25年9月に導入した立体自動倉庫システム
「ラピュタASRS」

 立体的な空間を有効に使えるラピュタASRSは入庫、保管、出庫を自動で同時に行える。具体的にはロボットが部品を入れるケースの下に入ってケースを持ち上げて自動搬送する。約1700カ所あるスペースのうちの1カ所を指示して入庫・保管・出庫する。これらピッキング指示を自動化したことで、作業の効率化と人的ミスを大幅に削減した。

 刃は約20品番、成型部品は約60品番ある。一つのシェーバーは外刃や内刃、リニアモーターなどブロック単位では15~20からつくられる。電子部品などを含むと桁違いの数に及ぶ。これらの仕掛在庫を、ラピュタASRSがさばいていく。
 
ラピュタASRS

 自動倉庫の導入により、天井高を最大限にいかす立体的な保管が可能になった。実に、従来の約3分の2の面積に圧縮、約150平方メートルのスペースを創出した。そのスペースに生産設備を拡充して、生産効率を上げるのだ。

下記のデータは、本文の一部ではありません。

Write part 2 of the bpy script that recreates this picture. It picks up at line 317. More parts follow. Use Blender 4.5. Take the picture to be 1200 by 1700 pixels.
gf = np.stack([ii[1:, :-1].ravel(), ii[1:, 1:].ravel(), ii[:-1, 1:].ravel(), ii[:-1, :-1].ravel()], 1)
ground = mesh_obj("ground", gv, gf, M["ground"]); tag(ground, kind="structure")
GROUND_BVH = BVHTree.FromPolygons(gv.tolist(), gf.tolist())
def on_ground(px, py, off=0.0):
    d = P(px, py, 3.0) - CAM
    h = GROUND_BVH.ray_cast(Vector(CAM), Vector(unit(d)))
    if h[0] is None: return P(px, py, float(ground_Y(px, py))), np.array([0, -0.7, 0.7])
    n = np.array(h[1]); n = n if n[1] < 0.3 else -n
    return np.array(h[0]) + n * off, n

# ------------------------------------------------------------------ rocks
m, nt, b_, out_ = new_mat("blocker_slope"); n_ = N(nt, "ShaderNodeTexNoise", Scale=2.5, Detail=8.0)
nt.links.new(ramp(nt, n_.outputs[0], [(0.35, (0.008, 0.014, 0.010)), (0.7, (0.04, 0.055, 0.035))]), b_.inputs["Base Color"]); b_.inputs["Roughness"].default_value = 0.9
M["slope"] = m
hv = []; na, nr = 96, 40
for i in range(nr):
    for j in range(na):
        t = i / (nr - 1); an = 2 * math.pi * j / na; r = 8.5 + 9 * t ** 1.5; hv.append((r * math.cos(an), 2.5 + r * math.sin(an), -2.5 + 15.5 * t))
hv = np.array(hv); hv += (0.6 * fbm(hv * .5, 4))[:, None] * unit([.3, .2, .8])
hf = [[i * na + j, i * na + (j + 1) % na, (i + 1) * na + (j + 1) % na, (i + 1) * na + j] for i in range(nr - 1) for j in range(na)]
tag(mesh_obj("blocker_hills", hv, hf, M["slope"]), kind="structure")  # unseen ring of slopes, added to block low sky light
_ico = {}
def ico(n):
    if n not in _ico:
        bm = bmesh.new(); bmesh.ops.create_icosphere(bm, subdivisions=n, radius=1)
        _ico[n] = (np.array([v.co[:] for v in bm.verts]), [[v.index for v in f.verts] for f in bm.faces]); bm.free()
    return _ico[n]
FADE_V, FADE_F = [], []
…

 ラピュタASRSの導入では、グループ会社のパナソニック コネクトとの連携も見逃せない。自動倉庫というハードを導入するだけでなく、人とロボットが協調するシステム面での連携や、ロボット制御プラットフォームとの連動、さらに経営全体の上位システムであるERPとの連携など統合的な連携が欠かせない。組織の壁を越えた全体のシステム連携には、パナソニック コネクトの知見が反映されている。